Book Notes: The Perfect Marriage by Jeneva Rose

This book is supposed to be a murder mystery / courtroom drama but its actual value is different. The Perfect Marriage demonstrates the reason for class differences. That the author clearly doesn’t intend to do so makes the whole thing extremely funny.

Jeneva Rose’s characters are upper-middle-class professionals who behave like the participants of the Jerry Springer Show. They are violent, short-tempered, emotionally incontinent, comically promiscuous and painfully incompetent. That such people wouldn’t be able to succeed in a highly competitive professional sphere if they kept freaking out and clawing each other’s faces off in public doesn’t occur to the author.

Class resentment exists because lumpenproletariat thinks that the middle class is like them but with money. Social dysfunction exists because wealthy people think that the lumpen are like them but without money.
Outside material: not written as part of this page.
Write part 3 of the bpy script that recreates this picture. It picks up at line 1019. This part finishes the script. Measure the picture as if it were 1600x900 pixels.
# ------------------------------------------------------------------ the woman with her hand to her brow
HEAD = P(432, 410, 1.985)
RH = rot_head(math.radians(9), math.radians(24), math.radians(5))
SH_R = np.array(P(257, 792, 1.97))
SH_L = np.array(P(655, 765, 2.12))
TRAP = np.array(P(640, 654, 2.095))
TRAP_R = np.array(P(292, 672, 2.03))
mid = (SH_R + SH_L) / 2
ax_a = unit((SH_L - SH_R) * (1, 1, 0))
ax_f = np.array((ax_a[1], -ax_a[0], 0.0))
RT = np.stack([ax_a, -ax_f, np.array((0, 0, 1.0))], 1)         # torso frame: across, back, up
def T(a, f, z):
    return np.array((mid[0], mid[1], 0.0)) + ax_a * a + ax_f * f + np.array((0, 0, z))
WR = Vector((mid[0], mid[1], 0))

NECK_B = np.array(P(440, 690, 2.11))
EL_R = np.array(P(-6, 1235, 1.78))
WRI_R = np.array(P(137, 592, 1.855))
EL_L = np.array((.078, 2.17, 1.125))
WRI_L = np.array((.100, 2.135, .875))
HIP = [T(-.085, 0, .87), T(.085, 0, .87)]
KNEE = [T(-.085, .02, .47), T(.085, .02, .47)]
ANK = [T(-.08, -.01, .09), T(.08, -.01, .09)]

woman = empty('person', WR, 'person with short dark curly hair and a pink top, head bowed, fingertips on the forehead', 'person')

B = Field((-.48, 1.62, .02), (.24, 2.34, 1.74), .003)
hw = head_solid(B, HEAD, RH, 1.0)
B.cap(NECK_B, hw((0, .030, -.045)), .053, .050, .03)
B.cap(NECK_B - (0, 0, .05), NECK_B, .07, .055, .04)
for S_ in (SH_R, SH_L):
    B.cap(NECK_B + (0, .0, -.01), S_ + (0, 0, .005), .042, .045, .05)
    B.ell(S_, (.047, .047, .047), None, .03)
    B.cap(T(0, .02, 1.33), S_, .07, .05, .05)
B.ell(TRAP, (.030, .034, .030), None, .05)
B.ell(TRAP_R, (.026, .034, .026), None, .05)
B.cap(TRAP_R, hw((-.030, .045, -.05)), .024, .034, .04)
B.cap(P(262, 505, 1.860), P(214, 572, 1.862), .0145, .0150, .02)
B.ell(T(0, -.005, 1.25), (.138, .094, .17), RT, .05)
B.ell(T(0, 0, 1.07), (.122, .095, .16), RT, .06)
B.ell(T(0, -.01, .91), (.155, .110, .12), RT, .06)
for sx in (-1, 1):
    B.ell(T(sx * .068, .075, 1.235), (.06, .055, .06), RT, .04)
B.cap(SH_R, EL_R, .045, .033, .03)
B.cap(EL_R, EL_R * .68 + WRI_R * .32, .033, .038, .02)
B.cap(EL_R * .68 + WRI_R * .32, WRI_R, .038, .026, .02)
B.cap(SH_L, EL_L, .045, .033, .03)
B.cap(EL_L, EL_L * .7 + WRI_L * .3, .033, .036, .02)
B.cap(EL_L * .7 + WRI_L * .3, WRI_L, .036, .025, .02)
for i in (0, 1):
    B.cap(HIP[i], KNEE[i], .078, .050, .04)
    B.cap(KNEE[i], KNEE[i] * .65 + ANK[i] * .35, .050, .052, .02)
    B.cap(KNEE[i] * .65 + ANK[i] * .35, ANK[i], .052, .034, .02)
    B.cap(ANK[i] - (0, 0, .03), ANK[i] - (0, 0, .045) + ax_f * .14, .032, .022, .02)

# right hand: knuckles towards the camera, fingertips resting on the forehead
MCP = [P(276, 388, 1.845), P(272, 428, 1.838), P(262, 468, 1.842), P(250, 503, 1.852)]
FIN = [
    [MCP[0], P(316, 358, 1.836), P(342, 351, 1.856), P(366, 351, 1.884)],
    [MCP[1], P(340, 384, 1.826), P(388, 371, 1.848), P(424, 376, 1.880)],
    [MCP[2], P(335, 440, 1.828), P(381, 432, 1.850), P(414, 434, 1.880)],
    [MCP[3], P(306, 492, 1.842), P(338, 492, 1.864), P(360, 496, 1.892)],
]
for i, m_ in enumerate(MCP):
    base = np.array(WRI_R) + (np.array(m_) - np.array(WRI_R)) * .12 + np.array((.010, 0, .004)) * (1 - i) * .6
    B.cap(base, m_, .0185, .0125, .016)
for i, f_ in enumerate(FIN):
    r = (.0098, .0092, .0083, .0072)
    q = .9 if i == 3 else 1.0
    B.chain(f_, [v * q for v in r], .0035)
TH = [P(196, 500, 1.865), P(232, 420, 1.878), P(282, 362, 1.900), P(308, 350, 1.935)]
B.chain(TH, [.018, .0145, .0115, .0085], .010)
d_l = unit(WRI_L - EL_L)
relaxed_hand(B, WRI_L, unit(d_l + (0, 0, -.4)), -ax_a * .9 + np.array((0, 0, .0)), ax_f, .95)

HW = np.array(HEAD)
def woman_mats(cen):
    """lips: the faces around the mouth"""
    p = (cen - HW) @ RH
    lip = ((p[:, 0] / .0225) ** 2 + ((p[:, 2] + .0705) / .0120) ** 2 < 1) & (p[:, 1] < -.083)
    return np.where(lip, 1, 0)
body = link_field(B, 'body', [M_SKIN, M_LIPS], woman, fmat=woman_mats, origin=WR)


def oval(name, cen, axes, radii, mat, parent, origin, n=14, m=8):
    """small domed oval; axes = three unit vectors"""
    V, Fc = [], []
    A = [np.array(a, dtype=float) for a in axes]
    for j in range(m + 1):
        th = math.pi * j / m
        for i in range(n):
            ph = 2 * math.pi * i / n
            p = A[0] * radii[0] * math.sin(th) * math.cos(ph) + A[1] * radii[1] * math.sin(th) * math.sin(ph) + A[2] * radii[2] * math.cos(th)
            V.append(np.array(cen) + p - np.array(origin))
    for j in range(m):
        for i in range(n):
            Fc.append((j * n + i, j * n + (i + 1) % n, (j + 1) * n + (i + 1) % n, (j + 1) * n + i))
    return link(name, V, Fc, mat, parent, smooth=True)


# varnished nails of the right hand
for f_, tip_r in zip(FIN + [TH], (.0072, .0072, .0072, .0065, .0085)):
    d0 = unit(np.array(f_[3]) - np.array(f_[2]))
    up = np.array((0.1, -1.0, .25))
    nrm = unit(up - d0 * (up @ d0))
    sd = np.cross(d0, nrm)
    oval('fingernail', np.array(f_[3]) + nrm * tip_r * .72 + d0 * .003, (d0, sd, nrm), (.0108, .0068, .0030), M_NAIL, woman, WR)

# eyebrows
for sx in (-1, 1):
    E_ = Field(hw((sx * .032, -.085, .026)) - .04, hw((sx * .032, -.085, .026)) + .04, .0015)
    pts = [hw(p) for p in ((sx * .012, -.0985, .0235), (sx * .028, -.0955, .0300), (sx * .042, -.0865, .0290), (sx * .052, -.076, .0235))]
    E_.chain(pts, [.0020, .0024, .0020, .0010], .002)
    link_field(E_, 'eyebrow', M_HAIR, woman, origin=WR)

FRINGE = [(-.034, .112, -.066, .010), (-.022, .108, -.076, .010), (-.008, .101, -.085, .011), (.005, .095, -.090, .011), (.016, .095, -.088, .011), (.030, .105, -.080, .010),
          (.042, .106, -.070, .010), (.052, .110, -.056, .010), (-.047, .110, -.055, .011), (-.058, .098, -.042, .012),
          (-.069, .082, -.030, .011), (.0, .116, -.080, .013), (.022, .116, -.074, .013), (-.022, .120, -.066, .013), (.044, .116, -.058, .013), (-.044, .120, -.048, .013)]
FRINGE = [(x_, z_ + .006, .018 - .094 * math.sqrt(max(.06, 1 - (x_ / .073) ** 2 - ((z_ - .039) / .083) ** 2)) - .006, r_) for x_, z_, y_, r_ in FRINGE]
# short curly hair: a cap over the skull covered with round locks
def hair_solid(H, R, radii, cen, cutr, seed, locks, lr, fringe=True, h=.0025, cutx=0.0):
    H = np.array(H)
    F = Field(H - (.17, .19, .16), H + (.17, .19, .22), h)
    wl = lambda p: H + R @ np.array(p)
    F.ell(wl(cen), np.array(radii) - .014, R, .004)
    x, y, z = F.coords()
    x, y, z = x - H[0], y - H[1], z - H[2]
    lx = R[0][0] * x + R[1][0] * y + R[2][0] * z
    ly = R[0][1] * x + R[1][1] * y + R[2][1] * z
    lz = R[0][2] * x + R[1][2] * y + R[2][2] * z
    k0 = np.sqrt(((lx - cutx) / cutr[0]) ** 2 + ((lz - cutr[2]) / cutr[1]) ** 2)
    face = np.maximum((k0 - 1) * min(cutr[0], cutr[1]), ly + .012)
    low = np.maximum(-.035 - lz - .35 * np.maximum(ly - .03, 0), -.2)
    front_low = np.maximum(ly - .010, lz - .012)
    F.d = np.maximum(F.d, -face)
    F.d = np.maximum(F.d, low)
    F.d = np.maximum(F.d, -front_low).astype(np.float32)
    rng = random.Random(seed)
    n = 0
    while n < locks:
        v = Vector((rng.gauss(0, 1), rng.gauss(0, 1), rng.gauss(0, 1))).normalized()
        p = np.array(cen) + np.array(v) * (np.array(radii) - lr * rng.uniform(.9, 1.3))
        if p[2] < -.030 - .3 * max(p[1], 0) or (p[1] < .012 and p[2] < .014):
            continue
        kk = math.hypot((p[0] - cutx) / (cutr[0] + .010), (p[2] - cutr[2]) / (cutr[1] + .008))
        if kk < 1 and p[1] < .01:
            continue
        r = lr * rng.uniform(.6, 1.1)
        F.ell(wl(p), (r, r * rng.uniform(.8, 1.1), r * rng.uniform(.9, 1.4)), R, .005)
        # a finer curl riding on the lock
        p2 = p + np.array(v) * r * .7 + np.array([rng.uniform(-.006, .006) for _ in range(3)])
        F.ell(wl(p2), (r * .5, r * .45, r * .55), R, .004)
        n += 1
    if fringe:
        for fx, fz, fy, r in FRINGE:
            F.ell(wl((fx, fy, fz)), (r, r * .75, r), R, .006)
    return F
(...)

Take airports. We’ve all been frustrated at airports. But for some of us, starting a brawl at an airport is a physiological impossibility. Others, on the other hand, don’t have a problem with doing that. When we observe airport brawlers, do we suspect them of being lawyers and college professors? Of course not. We know that one of the many reasons why they got to be lawyers and professors is because they have the self-control to avoid freaking out in airports.

Jeneva Rose doesn’t know this. Or she does and simply panders to the public that is increasingly eager to refuse to notice how important self-discipline and self-control are.